Their present directors demand bonuses and payment schemes far beyond the dreams of avarice, and while the rest of the country is forced to submit to austerity-driven pay freezes and state service cut backs, the suits of Throgmorton Street and Princes Street are queuing up for another pair of handmade shoes or silk shirt.
No, RBS has in no way paid sufficiently yet for her crimes and misdemeanours, and now is not the time for the British public to be condoning her ‘get out of jail card’ by paying lip-service to the suitability of this grubby deal with the City Police.

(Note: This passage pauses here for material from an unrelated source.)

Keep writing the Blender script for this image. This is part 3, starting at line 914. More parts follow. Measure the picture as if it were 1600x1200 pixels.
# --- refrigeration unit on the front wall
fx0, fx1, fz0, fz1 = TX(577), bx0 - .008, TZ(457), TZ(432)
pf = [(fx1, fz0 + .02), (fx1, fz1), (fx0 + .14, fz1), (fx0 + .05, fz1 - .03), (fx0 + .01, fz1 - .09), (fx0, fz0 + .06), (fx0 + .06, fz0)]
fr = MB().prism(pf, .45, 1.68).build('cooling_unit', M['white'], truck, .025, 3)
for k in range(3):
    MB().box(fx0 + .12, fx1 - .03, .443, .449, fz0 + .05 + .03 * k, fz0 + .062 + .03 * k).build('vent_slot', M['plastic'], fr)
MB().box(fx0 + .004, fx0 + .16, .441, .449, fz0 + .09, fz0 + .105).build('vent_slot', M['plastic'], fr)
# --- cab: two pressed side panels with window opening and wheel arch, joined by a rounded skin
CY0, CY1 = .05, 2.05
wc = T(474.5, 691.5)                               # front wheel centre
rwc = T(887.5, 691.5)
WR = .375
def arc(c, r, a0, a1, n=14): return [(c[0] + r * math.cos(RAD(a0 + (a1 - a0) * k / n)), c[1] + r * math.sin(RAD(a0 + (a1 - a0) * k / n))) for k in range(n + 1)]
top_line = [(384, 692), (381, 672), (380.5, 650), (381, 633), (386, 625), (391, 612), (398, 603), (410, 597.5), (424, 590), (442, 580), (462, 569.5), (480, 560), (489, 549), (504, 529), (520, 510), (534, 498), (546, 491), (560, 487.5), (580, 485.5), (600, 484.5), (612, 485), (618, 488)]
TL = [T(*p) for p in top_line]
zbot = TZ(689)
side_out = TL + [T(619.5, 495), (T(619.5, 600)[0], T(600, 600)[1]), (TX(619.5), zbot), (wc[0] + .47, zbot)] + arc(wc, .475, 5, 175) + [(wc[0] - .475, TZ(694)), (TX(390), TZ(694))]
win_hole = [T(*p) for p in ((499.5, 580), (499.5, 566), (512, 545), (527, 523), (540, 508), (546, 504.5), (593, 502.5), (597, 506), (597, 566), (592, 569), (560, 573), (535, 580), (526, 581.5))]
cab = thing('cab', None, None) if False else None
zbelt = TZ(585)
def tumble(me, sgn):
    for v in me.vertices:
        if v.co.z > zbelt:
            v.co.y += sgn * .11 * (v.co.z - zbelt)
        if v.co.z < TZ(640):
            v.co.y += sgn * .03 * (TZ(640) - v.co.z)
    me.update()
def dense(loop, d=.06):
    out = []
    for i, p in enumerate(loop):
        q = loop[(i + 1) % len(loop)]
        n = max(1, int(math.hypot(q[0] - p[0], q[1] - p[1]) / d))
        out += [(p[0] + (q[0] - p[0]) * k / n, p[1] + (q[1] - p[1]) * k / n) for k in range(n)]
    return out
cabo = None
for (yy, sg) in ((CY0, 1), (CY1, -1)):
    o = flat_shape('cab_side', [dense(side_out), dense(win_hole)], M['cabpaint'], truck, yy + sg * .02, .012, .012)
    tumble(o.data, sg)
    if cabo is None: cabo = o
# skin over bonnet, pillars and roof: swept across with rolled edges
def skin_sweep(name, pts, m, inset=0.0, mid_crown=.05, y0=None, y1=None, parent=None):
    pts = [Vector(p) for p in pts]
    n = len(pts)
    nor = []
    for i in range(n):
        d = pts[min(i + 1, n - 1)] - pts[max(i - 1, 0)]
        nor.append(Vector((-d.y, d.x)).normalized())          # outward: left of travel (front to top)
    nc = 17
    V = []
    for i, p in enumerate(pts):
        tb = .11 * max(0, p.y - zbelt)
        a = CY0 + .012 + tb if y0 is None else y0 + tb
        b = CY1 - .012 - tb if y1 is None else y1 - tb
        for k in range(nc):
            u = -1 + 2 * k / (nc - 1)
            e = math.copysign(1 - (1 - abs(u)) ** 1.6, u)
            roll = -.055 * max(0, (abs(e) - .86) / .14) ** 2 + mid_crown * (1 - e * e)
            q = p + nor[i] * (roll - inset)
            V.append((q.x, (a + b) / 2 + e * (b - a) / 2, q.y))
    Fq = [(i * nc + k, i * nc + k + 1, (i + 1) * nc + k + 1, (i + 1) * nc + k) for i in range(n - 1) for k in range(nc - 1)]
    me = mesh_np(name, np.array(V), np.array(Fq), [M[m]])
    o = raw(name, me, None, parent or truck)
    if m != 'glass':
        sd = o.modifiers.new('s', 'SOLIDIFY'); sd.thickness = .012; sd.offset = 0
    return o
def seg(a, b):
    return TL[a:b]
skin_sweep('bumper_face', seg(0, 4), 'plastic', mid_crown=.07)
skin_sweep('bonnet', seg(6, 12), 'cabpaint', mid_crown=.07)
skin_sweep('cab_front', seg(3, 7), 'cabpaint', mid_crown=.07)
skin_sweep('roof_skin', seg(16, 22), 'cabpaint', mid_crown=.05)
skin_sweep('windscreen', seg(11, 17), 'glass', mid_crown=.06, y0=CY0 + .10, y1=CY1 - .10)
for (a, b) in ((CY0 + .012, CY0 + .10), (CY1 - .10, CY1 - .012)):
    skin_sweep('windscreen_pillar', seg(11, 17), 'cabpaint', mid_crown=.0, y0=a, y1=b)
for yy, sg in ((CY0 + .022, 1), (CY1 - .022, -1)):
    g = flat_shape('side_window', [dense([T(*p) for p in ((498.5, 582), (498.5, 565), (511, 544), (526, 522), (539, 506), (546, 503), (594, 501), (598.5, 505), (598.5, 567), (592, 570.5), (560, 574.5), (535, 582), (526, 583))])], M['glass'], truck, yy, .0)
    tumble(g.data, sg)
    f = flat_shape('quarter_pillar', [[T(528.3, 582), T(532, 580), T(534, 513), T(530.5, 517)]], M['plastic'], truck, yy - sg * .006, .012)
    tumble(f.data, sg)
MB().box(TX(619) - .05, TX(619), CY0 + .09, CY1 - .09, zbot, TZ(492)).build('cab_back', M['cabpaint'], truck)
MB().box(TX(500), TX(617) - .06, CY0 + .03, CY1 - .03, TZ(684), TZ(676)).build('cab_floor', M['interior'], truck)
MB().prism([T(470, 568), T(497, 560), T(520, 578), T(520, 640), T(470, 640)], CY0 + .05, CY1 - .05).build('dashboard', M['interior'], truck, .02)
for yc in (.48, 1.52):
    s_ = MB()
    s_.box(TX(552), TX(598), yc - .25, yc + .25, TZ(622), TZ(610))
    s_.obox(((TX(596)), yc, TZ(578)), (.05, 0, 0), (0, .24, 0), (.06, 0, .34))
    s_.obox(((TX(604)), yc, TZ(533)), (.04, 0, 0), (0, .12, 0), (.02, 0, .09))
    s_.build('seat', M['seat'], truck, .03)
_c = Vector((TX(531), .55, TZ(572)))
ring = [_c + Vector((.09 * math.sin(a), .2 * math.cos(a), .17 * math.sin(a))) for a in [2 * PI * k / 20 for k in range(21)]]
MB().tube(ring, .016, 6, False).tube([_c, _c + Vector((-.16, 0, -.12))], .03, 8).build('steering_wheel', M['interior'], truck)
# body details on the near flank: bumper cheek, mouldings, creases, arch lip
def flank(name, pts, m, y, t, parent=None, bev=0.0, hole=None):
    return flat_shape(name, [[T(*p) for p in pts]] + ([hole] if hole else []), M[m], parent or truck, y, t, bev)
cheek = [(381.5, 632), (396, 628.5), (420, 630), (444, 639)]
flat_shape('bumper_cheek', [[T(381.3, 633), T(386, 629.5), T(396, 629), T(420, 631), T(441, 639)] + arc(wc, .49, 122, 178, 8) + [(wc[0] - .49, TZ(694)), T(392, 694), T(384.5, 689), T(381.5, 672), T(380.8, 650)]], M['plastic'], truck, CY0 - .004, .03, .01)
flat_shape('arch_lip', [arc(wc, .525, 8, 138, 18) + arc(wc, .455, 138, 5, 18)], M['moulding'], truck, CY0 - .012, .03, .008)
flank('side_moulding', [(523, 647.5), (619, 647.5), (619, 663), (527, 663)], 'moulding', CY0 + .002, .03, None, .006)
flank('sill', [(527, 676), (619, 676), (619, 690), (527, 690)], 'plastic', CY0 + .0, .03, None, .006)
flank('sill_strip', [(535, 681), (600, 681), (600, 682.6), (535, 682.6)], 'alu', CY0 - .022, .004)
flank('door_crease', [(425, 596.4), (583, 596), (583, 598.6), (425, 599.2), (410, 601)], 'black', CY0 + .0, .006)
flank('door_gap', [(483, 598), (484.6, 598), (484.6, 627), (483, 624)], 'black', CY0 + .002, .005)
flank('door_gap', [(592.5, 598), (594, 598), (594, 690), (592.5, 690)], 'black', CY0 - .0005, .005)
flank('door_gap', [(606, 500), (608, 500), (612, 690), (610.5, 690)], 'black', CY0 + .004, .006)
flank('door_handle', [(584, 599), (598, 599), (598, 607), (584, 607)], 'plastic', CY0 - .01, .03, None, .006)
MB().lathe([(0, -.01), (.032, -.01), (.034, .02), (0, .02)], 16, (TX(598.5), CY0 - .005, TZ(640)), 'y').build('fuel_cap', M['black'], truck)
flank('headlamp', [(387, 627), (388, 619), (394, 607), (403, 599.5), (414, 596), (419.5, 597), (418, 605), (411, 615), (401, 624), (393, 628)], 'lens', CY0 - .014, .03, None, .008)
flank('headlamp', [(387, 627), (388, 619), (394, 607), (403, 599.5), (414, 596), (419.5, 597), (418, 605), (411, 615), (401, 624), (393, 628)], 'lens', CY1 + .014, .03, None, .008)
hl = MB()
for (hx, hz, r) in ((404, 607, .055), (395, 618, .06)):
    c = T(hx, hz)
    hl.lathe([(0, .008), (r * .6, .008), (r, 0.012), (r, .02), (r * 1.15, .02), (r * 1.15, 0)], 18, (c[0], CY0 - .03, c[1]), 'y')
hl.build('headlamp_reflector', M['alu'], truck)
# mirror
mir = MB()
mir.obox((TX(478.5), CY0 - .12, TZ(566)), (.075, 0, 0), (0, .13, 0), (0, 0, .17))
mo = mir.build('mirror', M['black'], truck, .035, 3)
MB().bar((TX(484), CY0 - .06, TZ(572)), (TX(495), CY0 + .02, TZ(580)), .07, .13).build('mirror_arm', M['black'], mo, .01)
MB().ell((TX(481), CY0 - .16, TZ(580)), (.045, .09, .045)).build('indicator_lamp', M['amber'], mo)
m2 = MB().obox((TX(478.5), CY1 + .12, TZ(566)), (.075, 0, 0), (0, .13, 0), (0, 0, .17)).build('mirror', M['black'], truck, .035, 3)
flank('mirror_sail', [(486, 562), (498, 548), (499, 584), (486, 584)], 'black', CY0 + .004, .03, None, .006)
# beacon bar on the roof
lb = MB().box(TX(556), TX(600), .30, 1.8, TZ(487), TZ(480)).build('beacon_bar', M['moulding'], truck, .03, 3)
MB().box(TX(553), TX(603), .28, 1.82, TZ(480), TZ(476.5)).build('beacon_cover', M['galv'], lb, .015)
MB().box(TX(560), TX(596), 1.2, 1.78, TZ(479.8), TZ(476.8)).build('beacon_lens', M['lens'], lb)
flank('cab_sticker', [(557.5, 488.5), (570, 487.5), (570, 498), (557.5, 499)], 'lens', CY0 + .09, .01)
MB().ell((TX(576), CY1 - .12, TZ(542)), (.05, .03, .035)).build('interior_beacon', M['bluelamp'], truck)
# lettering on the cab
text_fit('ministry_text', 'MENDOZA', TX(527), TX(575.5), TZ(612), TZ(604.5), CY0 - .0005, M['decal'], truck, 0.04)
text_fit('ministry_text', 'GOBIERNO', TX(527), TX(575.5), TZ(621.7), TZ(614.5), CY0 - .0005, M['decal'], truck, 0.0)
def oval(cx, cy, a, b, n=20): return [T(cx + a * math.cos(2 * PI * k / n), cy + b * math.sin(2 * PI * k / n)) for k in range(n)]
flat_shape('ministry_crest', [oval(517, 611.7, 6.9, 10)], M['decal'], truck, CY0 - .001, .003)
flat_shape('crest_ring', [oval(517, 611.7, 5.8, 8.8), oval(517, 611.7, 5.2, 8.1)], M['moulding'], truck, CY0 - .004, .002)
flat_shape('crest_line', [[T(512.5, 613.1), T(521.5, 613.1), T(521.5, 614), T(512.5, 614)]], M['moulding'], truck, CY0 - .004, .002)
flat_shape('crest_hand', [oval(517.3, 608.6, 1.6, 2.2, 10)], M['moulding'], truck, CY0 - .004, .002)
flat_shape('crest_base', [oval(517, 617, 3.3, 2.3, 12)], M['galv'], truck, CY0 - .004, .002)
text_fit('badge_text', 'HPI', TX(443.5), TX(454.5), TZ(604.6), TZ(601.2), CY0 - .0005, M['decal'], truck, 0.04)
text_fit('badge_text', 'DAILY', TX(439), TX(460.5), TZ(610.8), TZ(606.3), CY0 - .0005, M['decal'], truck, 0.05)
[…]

It is all very well for the fat, overpaid bankers in the City of London to believe that they can ride roughshod over every shred of public sensitivity for their past criminal antics, and be allowed to continue to add to the inexhaustible pile of public privileges and rewards that go with the trade of banker! I know they want to put the past behind them and to get on with the next round of money making as if nothing had ever happened, but the only way in which we, the undefended and the proto-victims of their greed and dishonesty can protect ourselves in the future, is to keep reminding ourselves and them that we have not forgotten their rotten conduct and their dishonest behaviour, and until such time as it can be properly felt that they have, finally paid sufficient penance, for their wrongdoing, then any deals which portray them in a privileged light should be denied to them.
And the City Police should give some consideration to the observation that advice given for free is worth nothing!